Al-Qaeda sees victory very differently. From its perspective, much of what America has done to ensure its own security plays directly into its long-term plans. The setting up of new departments like Homeland Security, the rise of mass surveillance and the arming of local police forces with military-grade weapons—it all signals a decay at the heart of American democracy: a rot if not set in motion by the attacks on September 11, then at the very least accelerated by them.
Nicolas Johnston and Srinjoy Bose argue in their Jan. 22 research paper, published in the journal Global Policy, that a better way to measure who is winning or losing the war is to look at how democratic institutions have been affected by it. From that perspective, al-Qaeda has succeeded in its goals. “Terrorism cannot create its own legitimacy,” they write, “it seeks to undermine that of the state by encouraging it to commit its own excesses in retaliation.”
In other respects, al-Qaeda is clearly losing: Muslims around the world, for instance, are not flocking to the cause; they are instead rejecting it en masse. The al-Qaeda leadership has been sensitive to this, shifting its tactics in 2013 to try to minimize civilian casualties and even admitting to mistakes when innocents have been killed. Indeed, distancing itself from ISIS was part of that rebranding strategy.
FROM THE ARCHIVES: Al-Qaeda rising
Al-Qaeda, of course, will likely never succeed in its ultimate goal of setting up a global caliphate. But that’s not really the point. The damage it does to our own societies in the process is what will have the most profound effect for the future. That reality is dawning on some former senior officials in the U.S.
In a December interview on the Pod Save the World podcast, Jeff Eggers, a former U.S. Navy Seal and the National Security Council’s senior director for Afghanistan and Pakistan during the Obama administration, looking back on everything the U.S. has done since 9/11, asked: “What does it mean to win? In American culture, and doubly so in American military culture, we’re very action-oriented. We tend to define success as the achievement of our objectives. But there is a way of thinking, militarily particularly, that success can also be achieved by denying your adversary their objectives. In this case, we probably would’ve been a lot better off if we had just occasionally reminded ourselves of that inverse formulation, which is to say: what if al-Qaeda’s goal here is not to defeat the United States militarily, because clearly that’s never going to happen. What if al-Qaeda’s goal is to drag us into a protracted set of wars in the Middle East that will bleed us economically? If you flip it around from that point of view, then your bias is not going to be toward escalation; your bias is actually going to be toward de-escalation, to deny al-Qaeda what it is they’re trying to do.”

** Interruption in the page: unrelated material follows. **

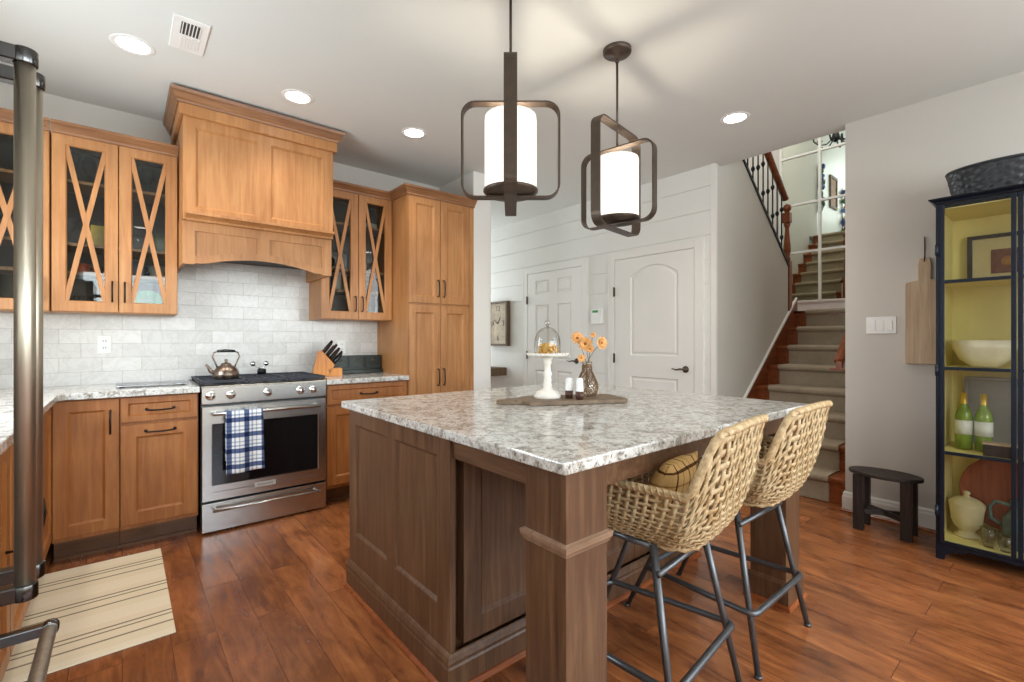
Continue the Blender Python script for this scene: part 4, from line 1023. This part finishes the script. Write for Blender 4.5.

But is it now too late? De-escalation is not in Donald Trump’s vocabulary. And who could have anticipated a U.S. president who would so gleefully work to torpedo any efforts at diplomacy with enemies and allies alike, who would fan the flames of war with Iran?
Al-Qaeda’s ultimate goal is to make Muslims feel isolated and under attack. It wants to spark a war between the U.S. and Iran and set the stage for broader global conflicts. And it is now closer to “mission accomplished” than America has ever been.